>> START SOURCE DATA

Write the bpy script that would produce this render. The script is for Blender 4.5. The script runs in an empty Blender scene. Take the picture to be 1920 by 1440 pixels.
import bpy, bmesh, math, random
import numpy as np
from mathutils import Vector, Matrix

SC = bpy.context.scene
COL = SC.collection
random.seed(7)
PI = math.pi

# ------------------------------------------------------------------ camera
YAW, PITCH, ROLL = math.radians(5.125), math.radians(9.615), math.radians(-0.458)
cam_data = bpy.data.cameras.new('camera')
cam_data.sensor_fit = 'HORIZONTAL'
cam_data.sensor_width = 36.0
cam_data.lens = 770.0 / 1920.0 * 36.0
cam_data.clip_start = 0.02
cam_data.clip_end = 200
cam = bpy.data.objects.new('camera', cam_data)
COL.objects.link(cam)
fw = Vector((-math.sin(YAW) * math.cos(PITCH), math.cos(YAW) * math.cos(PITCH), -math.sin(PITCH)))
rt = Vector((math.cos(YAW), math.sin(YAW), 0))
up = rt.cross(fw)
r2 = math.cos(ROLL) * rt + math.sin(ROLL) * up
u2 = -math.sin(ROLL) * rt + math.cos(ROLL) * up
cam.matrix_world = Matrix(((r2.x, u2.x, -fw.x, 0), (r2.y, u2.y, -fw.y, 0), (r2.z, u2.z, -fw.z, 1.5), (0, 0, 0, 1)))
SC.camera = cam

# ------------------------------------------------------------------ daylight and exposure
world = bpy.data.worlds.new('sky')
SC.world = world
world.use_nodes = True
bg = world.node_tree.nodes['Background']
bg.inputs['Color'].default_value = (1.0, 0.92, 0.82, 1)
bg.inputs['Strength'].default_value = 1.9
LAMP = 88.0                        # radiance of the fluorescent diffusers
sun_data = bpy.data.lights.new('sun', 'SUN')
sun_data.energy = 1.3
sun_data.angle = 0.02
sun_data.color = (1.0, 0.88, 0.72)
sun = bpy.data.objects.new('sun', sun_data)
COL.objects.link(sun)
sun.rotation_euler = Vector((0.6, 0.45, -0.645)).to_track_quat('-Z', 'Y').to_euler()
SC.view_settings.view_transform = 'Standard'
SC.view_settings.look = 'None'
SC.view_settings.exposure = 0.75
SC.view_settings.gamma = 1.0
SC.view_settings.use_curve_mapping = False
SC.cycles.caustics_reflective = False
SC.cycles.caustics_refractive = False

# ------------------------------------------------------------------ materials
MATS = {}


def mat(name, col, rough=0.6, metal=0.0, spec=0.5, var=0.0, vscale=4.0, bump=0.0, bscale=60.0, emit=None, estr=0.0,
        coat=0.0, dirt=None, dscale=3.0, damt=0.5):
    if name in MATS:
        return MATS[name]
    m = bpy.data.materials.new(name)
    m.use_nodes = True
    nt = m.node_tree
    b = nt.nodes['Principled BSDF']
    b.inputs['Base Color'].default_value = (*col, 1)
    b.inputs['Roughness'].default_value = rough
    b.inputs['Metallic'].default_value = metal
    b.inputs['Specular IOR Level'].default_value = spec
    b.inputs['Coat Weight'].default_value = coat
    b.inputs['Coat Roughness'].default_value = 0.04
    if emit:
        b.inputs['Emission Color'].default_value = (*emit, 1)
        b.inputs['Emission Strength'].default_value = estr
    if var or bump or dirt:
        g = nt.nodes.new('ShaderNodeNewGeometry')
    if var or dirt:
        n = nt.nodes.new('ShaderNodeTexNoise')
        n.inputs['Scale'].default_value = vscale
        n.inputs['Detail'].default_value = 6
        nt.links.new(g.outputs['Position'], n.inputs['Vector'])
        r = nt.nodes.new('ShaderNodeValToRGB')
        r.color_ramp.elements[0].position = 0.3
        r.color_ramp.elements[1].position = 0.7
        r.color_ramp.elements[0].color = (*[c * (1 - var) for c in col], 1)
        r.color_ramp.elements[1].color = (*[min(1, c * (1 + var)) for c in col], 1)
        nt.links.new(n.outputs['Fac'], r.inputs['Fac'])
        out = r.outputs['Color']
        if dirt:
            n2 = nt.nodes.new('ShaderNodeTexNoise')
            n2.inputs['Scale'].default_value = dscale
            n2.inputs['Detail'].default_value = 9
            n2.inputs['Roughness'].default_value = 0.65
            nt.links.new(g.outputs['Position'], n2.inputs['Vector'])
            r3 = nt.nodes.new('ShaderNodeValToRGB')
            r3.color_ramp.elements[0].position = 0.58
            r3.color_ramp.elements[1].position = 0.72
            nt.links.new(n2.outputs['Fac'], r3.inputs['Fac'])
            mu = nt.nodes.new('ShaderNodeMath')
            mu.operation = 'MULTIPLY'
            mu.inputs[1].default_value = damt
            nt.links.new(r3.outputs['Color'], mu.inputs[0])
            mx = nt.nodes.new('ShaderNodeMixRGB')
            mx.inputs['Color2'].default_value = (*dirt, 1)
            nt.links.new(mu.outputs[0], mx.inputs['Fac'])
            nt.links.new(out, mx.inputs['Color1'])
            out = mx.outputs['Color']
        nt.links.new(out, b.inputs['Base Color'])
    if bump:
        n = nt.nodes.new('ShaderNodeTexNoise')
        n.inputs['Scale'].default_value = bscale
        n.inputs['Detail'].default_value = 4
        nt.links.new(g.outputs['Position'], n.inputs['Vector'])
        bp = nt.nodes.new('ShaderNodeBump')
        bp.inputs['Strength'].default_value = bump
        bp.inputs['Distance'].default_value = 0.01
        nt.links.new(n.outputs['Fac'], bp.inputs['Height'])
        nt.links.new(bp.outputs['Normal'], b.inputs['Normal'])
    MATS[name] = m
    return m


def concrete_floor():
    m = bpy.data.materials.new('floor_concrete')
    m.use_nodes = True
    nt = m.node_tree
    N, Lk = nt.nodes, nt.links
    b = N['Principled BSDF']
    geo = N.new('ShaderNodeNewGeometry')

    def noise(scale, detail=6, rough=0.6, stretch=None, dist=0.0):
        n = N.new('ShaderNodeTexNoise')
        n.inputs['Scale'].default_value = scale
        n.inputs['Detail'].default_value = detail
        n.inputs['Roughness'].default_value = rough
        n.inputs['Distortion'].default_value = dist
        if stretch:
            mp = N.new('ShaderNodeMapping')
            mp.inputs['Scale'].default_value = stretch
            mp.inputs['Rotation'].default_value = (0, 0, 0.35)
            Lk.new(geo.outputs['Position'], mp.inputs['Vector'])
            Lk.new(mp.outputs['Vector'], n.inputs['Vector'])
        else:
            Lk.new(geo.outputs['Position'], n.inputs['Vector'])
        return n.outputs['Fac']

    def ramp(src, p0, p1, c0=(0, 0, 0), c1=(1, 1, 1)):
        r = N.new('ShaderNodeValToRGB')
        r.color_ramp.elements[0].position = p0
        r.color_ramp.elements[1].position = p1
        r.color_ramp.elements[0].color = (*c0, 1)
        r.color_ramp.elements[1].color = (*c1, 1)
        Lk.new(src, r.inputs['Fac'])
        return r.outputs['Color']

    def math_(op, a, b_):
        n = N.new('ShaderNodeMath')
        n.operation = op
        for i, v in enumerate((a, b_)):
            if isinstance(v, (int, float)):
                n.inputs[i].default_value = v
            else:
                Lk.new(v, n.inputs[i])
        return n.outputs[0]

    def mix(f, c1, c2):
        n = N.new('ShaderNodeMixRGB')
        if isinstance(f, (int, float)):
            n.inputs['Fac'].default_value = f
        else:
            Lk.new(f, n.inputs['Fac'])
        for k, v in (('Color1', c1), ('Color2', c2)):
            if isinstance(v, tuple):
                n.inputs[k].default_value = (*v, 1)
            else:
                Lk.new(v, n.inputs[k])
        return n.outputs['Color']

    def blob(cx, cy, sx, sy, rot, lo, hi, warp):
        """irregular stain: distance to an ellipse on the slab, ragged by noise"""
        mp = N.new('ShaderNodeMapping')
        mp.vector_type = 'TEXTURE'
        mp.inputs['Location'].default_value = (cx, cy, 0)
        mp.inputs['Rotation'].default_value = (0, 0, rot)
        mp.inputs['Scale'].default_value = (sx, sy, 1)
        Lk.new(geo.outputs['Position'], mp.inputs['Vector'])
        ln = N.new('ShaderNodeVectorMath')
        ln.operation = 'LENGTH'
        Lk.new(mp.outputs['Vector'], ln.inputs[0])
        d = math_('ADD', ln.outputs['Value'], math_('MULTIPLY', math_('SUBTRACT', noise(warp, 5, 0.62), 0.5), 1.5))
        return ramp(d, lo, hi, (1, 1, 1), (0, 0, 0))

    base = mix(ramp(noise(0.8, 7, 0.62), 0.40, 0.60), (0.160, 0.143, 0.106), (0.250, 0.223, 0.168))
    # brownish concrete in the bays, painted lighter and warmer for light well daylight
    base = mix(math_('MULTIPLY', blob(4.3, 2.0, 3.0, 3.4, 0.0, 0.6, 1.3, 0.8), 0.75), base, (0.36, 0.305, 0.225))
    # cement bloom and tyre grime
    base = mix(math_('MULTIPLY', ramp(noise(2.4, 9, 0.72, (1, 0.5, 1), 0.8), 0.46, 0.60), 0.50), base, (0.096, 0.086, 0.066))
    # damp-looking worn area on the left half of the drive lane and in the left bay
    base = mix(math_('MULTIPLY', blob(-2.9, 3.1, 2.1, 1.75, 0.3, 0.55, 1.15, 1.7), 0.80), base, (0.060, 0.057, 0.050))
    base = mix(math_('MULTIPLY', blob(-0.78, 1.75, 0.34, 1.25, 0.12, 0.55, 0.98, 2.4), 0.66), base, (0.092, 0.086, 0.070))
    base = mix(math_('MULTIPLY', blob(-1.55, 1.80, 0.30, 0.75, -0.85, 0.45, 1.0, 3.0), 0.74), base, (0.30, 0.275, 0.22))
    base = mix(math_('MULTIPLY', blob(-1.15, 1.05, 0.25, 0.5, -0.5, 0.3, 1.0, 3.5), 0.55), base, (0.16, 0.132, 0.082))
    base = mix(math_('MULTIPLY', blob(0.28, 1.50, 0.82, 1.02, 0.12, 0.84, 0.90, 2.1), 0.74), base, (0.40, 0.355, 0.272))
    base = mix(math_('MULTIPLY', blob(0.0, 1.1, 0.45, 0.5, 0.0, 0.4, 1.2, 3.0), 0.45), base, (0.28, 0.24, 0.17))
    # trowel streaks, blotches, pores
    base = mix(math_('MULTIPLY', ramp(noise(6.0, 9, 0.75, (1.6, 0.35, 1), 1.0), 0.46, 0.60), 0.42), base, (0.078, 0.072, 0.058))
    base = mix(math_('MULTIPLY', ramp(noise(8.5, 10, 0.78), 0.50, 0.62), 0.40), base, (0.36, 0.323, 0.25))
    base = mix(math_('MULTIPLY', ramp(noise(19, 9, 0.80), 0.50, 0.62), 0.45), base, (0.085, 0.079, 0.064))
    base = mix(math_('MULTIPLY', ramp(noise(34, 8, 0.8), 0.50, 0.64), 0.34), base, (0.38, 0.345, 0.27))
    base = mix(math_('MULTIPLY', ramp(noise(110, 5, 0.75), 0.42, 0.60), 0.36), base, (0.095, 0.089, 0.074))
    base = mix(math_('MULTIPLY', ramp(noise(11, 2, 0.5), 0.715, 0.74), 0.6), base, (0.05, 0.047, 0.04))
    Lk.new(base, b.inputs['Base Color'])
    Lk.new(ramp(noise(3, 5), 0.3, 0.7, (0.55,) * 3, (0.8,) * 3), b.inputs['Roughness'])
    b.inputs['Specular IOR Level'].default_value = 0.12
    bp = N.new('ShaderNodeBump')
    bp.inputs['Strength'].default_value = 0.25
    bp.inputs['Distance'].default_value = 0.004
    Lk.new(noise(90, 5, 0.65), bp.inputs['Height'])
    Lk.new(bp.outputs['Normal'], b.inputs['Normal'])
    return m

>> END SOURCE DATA

Restate, word for word and with nothing added, the lines from the first line of the listing through the one where "SC.camera = cam" stands.

Write the bpy script that would produce this render. The script is for Blender 4.5. The script runs in an empty Blender scene. Take the picture to be 1920 by 1440 pixels.
import bpy, bmesh, math, random
import numpy as np
from mathutils import Vector, Matrix

SC = bpy.context.scene
COL = SC.collection
random.seed(7)
PI = math.pi

# ------------------------------------------------------------------ camera
YAW, PITCH, ROLL = math.radians(5.125), math.radians(9.615), math.radians(-0.458)
cam_data = bpy.data.cameras.new('camera')
cam_data.sensor_fit = 'HORIZONTAL'
cam_data.sensor_width = 36.0
cam_data.lens = 770.0 / 1920.0 * 36.0
cam_data.clip_start = 0.02
cam_data.clip_end = 200
cam = bpy.data.objects.new('camera', cam_data)
COL.objects.link(cam)
fw = Vector((-math.sin(YAW) * math.cos(PITCH), math.cos(YAW) * math.cos(PITCH), -math.sin(PITCH)))
rt = Vector((math.cos(YAW), math.sin(YAW), 0))
up = rt.cross(fw)
r2 = math.cos(ROLL) * rt + math.sin(ROLL) * up
u2 = -math.sin(ROLL) * rt + math.cos(ROLL) * up
cam.matrix_world = Matrix(((r2.x, u2.x, -fw.x, 0), (r2.y, u2.y, -fw.y, 0), (r2.z, u2.z, -fw.z, 1.5), (0, 0, 0, 1)))
SC.camera = cam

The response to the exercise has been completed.